St. Augustine officials have not publicly commented on its own enforcement, but internal emails obtained by Jacksonville Today show that the St. Augustine Police Department is not enforcing its panhandling law due to ongoing litigation.
In an August email to St. Augustine Police Department personnel, City Attorney Isabelle Lopez provided an update clarifying what can lead to someone’s arrest downtown. They can be arrested for drinking, camping, urinating or performing music in public, Lopez wrote, but not for asking people for money.
“Panhandling is listed, but at this time we are holding off enforcing it, pending an appellate court decision in the Daytona case,” Lopez wrote.
St.
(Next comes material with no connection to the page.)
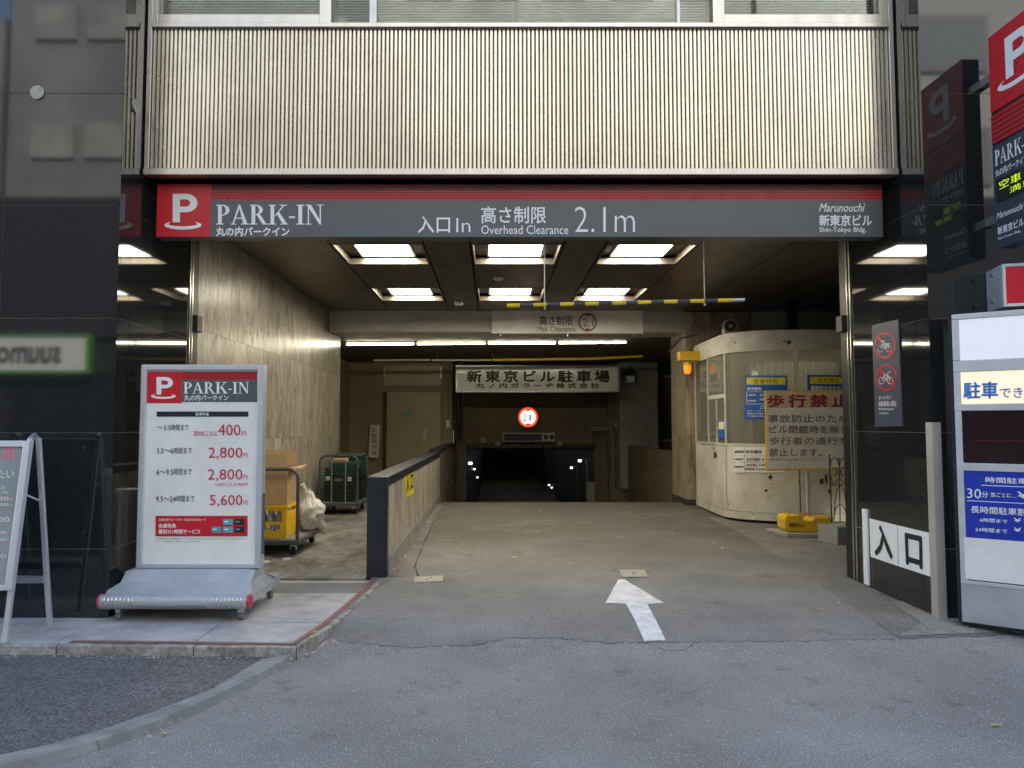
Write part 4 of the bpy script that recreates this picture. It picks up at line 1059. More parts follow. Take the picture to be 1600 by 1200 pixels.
# ---- no bicycles sign on the right reveal
J = PX(XR)
nb = T('no_bicycle_sign', 'slate sign with two red circles banning motorcycles and bicycles on the granite', 'sign', J(1390, 600))
q = [(1364.5, 508.5), (1405.4, 499), (1412.5, 666), (1369.5, 667)]
patch(q, J, 'sign_navy', nb, 'panel', .012, .011)
def pic(cx, cy, r, kind):
    sx = .80
    ring((cx, cy), r, r * .84, J, 'red', nb, .0145, 'prohibition_ring', sx=sx)
    k = .7
    # cycle: wheels and frame lines drawn with short rods
    b = MB()
    def P(u, v): return J(cx + u * r * sx, cy + v * r, .0155)
    for wx in (-.42, .38):
        n = 16
        for i in range(n):
            a0, a1 = 2 * math.pi * i / n, 2 * math.pi * (i + 1) / n
            for_ = [P(wx + .25 * math.cos(a0), .25 + .25 * math.sin(a0)), P(wx + .25 * math.cos(a1), .25 + .25 * math.sin(a1))]
            b.tube(for_, .0028, 4)
    segs = [((-.42, .25), (-.15, -.12)), ((-.15, -.12), (.25, -.12)), ((.25, -.12), (.38, .25)), ((-.15, -.12), (.02, .25)), ((.02, .25), (.25, -.12)), ((-.22, -.25), (-.02, -.25))]
    if kind: segs += [((-.05, -.12), (.45, -.12)), ((-.05, -.02), (.35, .0)), ((-.1, .15), (.2, .15)), ((-.35, -.3), (-.15, -.35))]
    else: segs += [((.12, -.3), (.32, -.42)), ((.05, .25), (.15, -.3)), ((.3, -.45), (.42, -.35))]
    for p, q_ in segs: b.tube([P(*p), P(*q_)], .005 if kind else .0032, 4)
    b.build('cycle_symbol', 'white', nb)
    b = MB(); a = R(225)
    p0, p1 = (-.62, -.62), (.62, .62); w = .07
    b.quad([J(cx + (u) * r * sx, cy + v * r, .0165) for u, v in ((p0[0] - w, p0[1] + w), (p1[0] - w, p1[1] + w), (p1[0] + w, p1[1] - w), (p0[0] + w, p0[1] - w))])
    b.build('slash', 'red', nb)
pic(1385.5, 539.5, 21, 1); pic(1387.5, 589.5, 21, 0)
for b, q in (('オートバイ・', [(1376, 618), (1396, 617), (1396, 624), (1376, 625)]), ('自転車進入禁止', [(1376, 627), (1404, 626), (1404, 635), (1376, 635)]), ('No Motorcycles', [(1376, 637), (1399, 637), (1399, 642), (1376, 642)]), ('or Bicycles', [(1377, 644), (1391, 644), (1391, 648), (1377, 648)])):
    text(b, q, J, 'white', nb, .015, .0145)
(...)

Augustine adopted anti-panhandling rules in 2018. Those rules are based on similar language adopted by the City of Daytona Beach.
The city’s rules don’t completely restrict standing on the street and asking for money — which is a constitutionally-protected act — but they do restrict “aggressive panhandling,” defined as panhandling within 20 feet of the entry or exit of a business and panhandling at all on heavily trafficked areas like St. George Street.
At least, that’s what the rules would prohibit if they were in effect.
The Daytona Beach News-Journal reports that Daytona Beach’s panhandling law has been tied up in a legal challenge for two years. As long as the Daytona Beach law is up in the air, St. Augustine’s law is, too.
City’s spokeswoman Melissa Wissel declined to comment on the enforcement.
Panhandling law throughout Northeast Florida
Despite a prior legal challenge to its panhandling ordinance, Jacksonville’s law is still in effect.
St. Johns County can’t say the same.
The Florida Justice Institute and Southern Legal Counsel filed a lawsuit last year arguing that St. Johns’ panhandling law was unconstitutional. The county agreed not to enforce the law until the lawsuit was resolved.
Both parties are still working things out, attorney Dan Marshall with the Southern Law Counsel says.
A judge in U.S. District Court, Middle District of Florida, ruled that the county and the plaintiffs could sort things out themselves. Marshall says the plaintiffs ultimately want to see the law deemed unconstitutional and for damages to be paid out to the people who were affected by it.